Before publishing an agent to a broader audience, you must confirm that it works as designed, meets user needs, and is documented clearly enough for others to adopt it. A successful launch ensures the agent is not only functional but also trusted.

Quality assurance (QA)

QA is your final technical check. At this stage, you are confirming that the testing of the agent is sound and the logic is resilient.

Your QA process must answer:

  • Reliability: Do all steps run without error?
  • Consistency: Does the agent pass your Golden test set at the expected rate?
  • Resilience: Does it handle malformed or adversarial inputs safely?
  • Privacy: Does it respect data permissions across different user profiles?
  • Performance: Is the response time fast enough for the intended workflow?

User acceptance testing (UAT)

While QA focuses on the technical build, UAT focuses on utility. This involves getting the agent into the hands of the people who will actually use it daily.

Ask your UAT group:

  • Did the agent provide the right answer for your specific task?
  • Was the output format easy to use and act upon?
  • Did you feel confident in the accuracy of the result?
  • Would you use this agent again tomorrow?

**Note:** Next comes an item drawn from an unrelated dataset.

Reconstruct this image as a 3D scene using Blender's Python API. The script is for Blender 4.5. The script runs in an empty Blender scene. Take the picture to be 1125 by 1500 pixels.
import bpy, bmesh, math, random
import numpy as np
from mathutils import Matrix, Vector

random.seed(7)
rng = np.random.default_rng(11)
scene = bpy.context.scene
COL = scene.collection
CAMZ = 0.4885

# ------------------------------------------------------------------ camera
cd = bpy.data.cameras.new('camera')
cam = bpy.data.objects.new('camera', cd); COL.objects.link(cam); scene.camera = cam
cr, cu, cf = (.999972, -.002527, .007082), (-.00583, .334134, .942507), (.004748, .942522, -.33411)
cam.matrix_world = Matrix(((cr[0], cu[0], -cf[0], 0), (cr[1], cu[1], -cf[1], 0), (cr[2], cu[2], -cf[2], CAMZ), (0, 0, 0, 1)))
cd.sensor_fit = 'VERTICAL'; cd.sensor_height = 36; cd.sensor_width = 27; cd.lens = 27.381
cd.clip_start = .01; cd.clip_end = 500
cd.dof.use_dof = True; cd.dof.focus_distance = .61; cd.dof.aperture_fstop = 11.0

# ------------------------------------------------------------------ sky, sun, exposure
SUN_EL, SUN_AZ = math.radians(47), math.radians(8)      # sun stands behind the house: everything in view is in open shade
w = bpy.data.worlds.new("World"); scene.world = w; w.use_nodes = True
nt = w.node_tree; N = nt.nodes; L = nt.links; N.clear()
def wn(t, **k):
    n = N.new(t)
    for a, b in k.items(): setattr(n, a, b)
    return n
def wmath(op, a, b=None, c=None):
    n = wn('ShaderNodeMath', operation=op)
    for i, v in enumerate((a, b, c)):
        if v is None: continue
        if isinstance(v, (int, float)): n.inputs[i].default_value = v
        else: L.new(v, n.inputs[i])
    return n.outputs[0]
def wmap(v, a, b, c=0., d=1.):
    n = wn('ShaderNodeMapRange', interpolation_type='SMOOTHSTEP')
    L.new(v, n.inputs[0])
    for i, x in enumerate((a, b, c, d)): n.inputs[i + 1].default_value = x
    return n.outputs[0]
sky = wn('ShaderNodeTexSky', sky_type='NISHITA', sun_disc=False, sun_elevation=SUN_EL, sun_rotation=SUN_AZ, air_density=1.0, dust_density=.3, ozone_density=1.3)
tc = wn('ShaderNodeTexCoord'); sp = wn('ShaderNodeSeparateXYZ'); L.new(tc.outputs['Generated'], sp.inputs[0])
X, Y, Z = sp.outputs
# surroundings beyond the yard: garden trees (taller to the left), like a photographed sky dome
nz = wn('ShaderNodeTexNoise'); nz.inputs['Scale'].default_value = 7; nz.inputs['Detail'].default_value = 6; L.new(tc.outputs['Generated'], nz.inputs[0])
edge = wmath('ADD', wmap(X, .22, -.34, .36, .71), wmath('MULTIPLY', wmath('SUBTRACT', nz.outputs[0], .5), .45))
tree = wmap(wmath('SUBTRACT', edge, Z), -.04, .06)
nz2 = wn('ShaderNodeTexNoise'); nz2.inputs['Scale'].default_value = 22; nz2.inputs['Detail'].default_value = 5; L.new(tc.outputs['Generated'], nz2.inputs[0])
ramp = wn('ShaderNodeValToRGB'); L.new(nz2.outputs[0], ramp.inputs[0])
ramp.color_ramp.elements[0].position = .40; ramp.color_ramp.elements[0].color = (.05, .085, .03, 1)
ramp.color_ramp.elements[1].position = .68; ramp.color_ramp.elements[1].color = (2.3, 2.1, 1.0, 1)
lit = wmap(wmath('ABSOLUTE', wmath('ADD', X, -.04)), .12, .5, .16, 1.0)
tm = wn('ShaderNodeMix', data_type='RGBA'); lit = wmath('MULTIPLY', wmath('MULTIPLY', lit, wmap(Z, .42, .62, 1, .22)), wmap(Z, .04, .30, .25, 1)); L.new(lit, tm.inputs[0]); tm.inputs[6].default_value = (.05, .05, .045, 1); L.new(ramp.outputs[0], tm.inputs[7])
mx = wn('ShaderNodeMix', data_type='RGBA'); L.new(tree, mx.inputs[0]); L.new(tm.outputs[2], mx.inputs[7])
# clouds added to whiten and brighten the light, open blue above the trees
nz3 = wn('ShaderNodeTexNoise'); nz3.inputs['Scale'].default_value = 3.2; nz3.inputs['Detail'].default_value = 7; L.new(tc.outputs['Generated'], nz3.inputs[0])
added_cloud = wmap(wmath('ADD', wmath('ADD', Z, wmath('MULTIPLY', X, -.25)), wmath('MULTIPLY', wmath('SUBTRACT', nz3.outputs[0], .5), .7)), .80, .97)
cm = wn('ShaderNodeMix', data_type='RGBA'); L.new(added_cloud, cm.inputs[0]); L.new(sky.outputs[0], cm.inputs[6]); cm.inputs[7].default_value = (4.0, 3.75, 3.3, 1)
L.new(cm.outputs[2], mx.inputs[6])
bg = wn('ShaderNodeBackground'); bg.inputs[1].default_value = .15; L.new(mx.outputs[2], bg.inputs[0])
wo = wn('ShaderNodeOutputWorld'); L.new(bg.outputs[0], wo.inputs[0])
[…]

UAT must always involve end-users, not just the builder. Their real-world phrasing often reveals gaps that the developer might miss.

Document for your users

Before clicking Publish, ensure your users have a roadmap. Clear documentation reduces support tickets and increases adoption.

Key information to include:

  • Purpose and scope: A clear What this is for and What it is not for.
  • Example prompts: 3–5 concrete ways a user can start a conversation.
  • Data sources: Which systems the agent is reading, for example, Answers based on Zendesk and Slack.
  • Limitations: Be transparent about known gaps or edge cases.
  • Support path: Who to contact for feedback or to report a bug.

Use a staged rollout

For agents with higher impact, consider a tiered approach:

  • Phase 1: Preview. Keep the agent as a draft and share the Preview link with 2–3 close collaborators.
  • Phase 2: Limited group. Publish to a specific team or department first.
  • Phase 3: Company-wide. Move to the Agent Library for broad discovery.

Pre-Launch checklist

Use this list as your final Go/No-Go gate:

  • Golden set testing is complete and passed.
  • *Permissions are verified with a restricted user account.
  • Agent description and About section are filled out in Glean.
  • Sample prompts are helpful and specific.
  • Owner is clearly identified for long-term maintenance.

Example: Support Triage Agent

Before a department-wide launch, the team can follow these steps:

  1. QA: Verify the agent does not hallucinate ticket numbers during high-volume testing.
  2. UAT: Three senior support leads use the agent for a week and suggest adding Slack thread links to the output.
  3. Documentation: The builder adds a note: This agent only sees tickets from the last 90 days.
  4. Launch: The agent is published to the Customer Support group in the Agent Library.